Reducing the diatonic scale of C Major to a pentatonic one, you then get C - D - E - G - A - C — the addition of that last note actually makes it a hexatonic scale, but it's just another C, one octave up from the root note, so we don't count it as part of the scale. Therefore, strictly speaking, C Major Pentatonic is C - D - E - G - A, or "do re mi so la", which means you're dropping two notes from the normal diatonic C Major scale, being the F (fa) and the B (ti). And then what the blues scale does, is add two notes to that scale again, but the two added notes are blue notes, corresponding to — in the case of C Major — two black keys on the piano, namely a sharp 4th and a sharp 2nd (or flat 3rd, if you will.
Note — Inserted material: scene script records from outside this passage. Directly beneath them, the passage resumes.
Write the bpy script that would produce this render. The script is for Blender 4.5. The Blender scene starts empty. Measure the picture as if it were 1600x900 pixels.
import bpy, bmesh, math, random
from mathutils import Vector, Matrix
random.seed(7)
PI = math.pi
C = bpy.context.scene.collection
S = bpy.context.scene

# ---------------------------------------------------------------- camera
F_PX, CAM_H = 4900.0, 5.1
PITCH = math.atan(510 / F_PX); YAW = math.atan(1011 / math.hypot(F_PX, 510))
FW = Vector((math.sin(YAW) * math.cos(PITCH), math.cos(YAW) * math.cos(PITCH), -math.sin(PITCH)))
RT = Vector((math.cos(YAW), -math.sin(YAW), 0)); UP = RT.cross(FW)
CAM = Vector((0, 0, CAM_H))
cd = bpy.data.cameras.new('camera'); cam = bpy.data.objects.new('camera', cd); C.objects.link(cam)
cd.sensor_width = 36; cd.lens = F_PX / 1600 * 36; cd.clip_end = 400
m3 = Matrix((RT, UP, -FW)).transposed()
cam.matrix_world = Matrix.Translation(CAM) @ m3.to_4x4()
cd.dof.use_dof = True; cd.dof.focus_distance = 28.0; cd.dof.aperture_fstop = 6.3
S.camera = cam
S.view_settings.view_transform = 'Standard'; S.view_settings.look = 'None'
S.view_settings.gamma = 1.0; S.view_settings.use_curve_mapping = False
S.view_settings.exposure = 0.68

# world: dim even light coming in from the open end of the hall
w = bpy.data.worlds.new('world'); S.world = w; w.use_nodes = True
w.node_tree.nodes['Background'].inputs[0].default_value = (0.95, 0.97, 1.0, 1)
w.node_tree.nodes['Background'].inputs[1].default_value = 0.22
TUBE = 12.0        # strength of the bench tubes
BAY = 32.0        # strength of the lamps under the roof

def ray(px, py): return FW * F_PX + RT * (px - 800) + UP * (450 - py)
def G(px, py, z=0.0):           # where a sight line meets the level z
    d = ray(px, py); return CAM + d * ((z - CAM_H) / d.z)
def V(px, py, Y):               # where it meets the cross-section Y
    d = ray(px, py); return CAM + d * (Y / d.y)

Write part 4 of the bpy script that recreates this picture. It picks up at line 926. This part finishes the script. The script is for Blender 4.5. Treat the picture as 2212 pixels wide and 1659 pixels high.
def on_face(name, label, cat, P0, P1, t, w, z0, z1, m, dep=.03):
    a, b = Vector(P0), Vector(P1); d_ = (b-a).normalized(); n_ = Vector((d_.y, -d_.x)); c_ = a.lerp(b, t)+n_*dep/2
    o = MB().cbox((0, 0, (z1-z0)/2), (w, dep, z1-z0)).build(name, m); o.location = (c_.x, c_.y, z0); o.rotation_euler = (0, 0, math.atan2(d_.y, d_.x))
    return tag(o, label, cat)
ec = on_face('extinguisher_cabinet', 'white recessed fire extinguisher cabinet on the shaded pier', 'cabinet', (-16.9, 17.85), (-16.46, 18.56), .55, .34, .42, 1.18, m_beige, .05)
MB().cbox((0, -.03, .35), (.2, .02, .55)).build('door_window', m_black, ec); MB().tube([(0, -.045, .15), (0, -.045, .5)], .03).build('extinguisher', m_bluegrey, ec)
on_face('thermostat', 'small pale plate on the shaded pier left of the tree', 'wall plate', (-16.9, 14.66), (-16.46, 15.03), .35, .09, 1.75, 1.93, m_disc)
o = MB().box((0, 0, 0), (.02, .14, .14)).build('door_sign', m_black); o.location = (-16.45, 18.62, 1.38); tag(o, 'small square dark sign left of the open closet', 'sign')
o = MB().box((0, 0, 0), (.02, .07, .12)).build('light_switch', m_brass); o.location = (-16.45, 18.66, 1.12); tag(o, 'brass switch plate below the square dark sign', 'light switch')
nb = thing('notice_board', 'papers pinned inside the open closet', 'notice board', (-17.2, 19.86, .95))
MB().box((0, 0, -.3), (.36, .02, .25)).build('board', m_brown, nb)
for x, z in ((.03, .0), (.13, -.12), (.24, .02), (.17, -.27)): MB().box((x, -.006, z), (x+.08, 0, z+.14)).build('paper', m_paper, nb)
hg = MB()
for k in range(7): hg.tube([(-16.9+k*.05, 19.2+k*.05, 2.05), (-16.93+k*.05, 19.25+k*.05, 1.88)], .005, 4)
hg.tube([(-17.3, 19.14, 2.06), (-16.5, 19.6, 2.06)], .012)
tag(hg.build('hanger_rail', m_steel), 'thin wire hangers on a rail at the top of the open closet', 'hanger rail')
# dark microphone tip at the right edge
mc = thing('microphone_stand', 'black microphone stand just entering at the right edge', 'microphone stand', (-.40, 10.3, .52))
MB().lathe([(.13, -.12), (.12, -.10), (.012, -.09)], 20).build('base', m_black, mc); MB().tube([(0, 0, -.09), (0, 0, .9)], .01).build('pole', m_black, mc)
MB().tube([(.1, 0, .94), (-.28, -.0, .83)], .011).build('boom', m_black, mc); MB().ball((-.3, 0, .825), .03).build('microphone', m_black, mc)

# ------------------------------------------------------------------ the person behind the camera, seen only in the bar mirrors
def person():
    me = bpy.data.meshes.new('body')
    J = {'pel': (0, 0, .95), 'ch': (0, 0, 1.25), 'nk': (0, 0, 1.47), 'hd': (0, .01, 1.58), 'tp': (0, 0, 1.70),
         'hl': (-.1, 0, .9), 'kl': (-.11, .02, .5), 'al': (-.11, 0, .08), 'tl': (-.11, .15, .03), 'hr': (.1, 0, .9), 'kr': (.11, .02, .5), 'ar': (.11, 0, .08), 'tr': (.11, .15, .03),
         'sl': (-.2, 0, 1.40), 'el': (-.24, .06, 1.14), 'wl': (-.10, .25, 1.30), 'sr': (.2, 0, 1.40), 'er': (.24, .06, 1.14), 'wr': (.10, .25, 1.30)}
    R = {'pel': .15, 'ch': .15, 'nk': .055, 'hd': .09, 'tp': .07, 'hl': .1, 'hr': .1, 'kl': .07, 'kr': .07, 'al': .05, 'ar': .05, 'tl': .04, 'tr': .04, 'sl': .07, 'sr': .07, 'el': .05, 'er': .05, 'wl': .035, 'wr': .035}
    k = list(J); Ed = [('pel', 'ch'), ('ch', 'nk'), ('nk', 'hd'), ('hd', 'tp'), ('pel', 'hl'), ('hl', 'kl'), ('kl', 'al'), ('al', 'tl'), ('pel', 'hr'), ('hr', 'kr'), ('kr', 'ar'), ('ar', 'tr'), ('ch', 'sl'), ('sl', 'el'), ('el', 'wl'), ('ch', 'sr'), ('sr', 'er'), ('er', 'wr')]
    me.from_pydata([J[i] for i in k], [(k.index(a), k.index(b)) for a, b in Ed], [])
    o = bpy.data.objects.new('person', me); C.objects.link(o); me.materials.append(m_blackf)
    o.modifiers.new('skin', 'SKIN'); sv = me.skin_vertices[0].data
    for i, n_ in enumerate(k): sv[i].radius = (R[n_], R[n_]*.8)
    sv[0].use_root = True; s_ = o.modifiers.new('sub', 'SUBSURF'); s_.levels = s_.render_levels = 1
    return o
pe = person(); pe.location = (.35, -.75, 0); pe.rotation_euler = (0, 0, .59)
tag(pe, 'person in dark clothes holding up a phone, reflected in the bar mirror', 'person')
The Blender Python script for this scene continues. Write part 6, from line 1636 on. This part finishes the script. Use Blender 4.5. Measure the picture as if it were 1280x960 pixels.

As such the C Major blues scale becomes C - D - D#/Eb - E - F# - G - A.
The D#/Eb blue note can be referred to as either a sharp 2nd or a flat 3rd because neither the normal 2nd (D) nor the normal 3rd (E) are substituted by the blue note — the blue note is simply added in between them — unlike in the case of the F#, which replaces the F in the diatonic C Major scale; the 4th (F) is raised by a semitone, rather than that the 5th (G) is lowered by a semitone, because the 5th is still there in the blues version of the scale, and therefore the F# is referred to in the key of C Major as a sharp 4th, rather than as a flat 5th.
Bringing this back to what I said earlier, most guitarists who play the blues or who play blues-inspired solos do indeed approach the blues scale as a pentatonic scale with two blue notes added, but with my diatonic background, I don't look at it in that manner. Instead, I see the blues scale as a full diatonic scale with two
chromaticisms, while still being aware of the original diatonic notes that were omitted (B) or altered (F to F#, and a D#/Eb added in between D and E) against the diatonic scale. And this in turn then opens up the path toward thinking chromatically — seeing all 12 of the notes in an octave — and exploiting this for inserting chromatic passing notes in between the diatonic ones.
And so that is how I myself approach the blues scale; I don't
"feel the blues" as such, but instead, it all simply becomes a greater collection of notes to play around with. But my approach to melody is always primarily diatonic, because I want my solos to sound musical. Many jazz musicians for instance know all of this stuff by heart but lack a sense of melody — they know exactly what they're doing in terms of the music theory, but the notes they play sound dissonant rather than musical.
Something I also do like a lot — and which harks back to medieval music — is the concept of modes, something that also gets used in jazz and progressive rock/metal quite a lot. When used well, modal phrasing can sound very interesting in both solos and in chord progressions. But that's a topic for another day.
Anywho, by thinking he could get away by simply learning how to play solos using only the minor-pentatonic scale, Lee had seriously painted himself into a corner, and breaking out of that again is very difficult, as well as overwhelming, due to the complexity of all the things players like Lee dismissed out of hand in their decision to limit themselves only to pentatonics instead of opening themselves up to the grander musical reality beyond
the white man's attempt at blues. This doesn't mean that Lee would be unable to learn all of this (for him) new stuff, but it'll require quite a bit of effort, and especially so because he's been doing it "his way" for over 30 years, and old habits are hard to break.